Comme le reste de la classe, Jules ne connaissait pas la Guadeloupe ; il n’y est jamais allé. Sa carte postale a été construite à l’aide des connaissances apportées par le cours. Celui-ci s’est découpé en trois temps : le premier a permis de recueillir les représentations que les élèves se faisaient de ce territoire, perçu comme une île lointaine et paradisiaque. Dans un deuxième temps, un voyage virtuel a été proposé aux élèves. Divisés en groupe, les élèves se sont vus confier différentes missions : réserver l’hôtel et l’avion, choisir le lieu de villégiature, organiser des activités comme la visite d’une bananeraie ou de l’observatoire volcanologique, ou encore la visite de Pointe-à-Pitre, de son centre-ville et de ses quartiers défavorisés. À l’aide d’internet et du support de cartes IGN, les élèves ont ainsi calculé les avantages comparatifs de tel ou tel trajet, de tel ou tel hôtel et se sont projetés, en tant que touristes, dans cette île tropicale. La restitution collective a alors été l’occasion de confronter cette expérience virtuelle avec les notions élaborées au cours de l’année, autour des chapitres sur les flux, les milieux naturels, les activités ou encore les espaces urbains, et d’introduire des notions nouvelles, caractéristiques de ce territoire ultramarin, comme celles de tropicalité ou d’insularité.

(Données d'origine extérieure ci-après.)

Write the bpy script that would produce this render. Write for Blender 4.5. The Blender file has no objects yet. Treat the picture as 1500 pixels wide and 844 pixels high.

À l’issue du cours, l’évaluation avait pour objectif de permettre aux élèves de restituer ces trois temps, à la fois leurs représentations initiales, l’expérience spatiale virtuelle de la Guadeloupe qu’ils avaient vécue et sa mise en intelligibilité par le recours aux outils et aux concepts de la géographie. Le format de la carte postale est apparu comme un moyen de répondre à cet objectif : associant production graphique au recto et texte explicatif au verso, la carte postale peut s’apparenter à un croquis de synthèse, exercice classique de la géographie scolaire. Autorisant le dessin, des nomenclatures éventuellement imaginaires, et un texte sous forme de récit, elle permet de s’affranchir des conventions imposées par le croquis de synthèse, et de son discours réaliste et surplombant. Elle s’apparente alors à une carte sensible.

On peut relever dans le devoir de Jules une part de naïveté et d’approximation. Cela reste un travail d’élève, sommé de restituer, à un instant T de son processus d’apprentissage, la complexité d’un territoire dans lequel il n’a réalisé qu’un voyage virtuel. Cela n’en demeure pas moins une réponse nuancée qui permet à cet élève de croiser ses représentations initiales sur ce territoire ultramarin – une île paradisiaque -, l’expérience acquise au cours de son voyage virtuel, et les notions mobilisées au cours de la restitution collective. L’usage scolaire de la carte sensible, à l’intersection entre géographie spontanée et géographie raisonnée, entre expérience spatiale – réelle ou imaginaire – et mise en intelligibilité de l’espace à l’aide d’outils et de notions spécifiques à la géographie, apparaît alors pertinent.